Rejected Lead Rate Over Time Shown in Blue

image-5

Sub-Segment Your Disqualified Leads

And finally, the part I enjoy the most. Once we have a good process for tracking disqualified leads, we want to be able to slice and dice all of our segments to see where the worst leads are coming from. Which regions, campaigns, or channels are driving the least qualified leads? If you have a complex portfolio, you might want to breakdown the disqualified leads by product or by sales team. It helps to do this by sales rep as well to see if maybe a newer rep needs more training, or in some cases, reps are not fully trained on a new product and are inclined to qualify only the leads they know how to sell.

In this example, one specific product group had a higher reject rate allowing both sales and marketing to fix the issue in one specific area rather than make it a global problem with all leads.

Rejected Lead Rate for Different Products Versus Overall Rejected Lead Rate

image-6

In this next example, we were able to monitor the rejected rate of leads for a specific channel where we were spending a lot of our marketing budget, and a high reject rate was an inefficient use of our dollars.

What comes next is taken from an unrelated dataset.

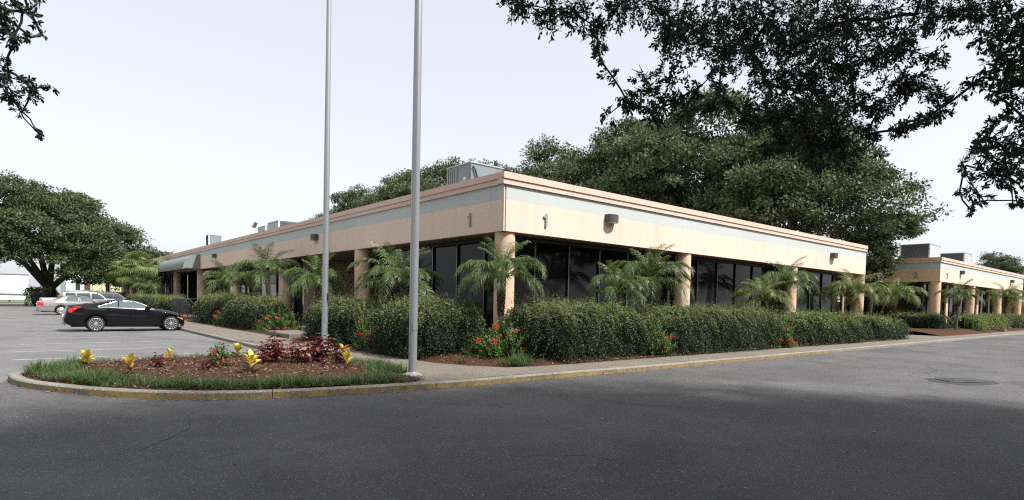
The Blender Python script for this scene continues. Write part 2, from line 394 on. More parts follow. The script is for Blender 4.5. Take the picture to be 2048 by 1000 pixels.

By going granular with the disqualified tracking, we were able to isolate the issue to specific campaigns and improve the ROI for PPC driven leads.

Rejected Lead Volume and Rejected Lead Rate for the PPC Channel

image-7

Use a Disqualified Leads Dashboard

As you read so far, there’s a lot you can do to maximize your yield on disqualified leads. A final critical factor is having one version of the truth or single pane of glass that inside sales and demand generation leaders can use to align. I highly recommend using a dashboard built in your CRM, Marketing Analytics, or BI tool that has select views for daily, weekly and other periodic retrospectives on how disqualified leads are performing. Remember, it’s not just about focusing on what is effective, but also cutting out what is ineffective that helps maximize your margins and reduce CAC.

What are some ways that you manage your disqualified leads? How are you trying to extract the maximum yield from the leads that have entered your funnel?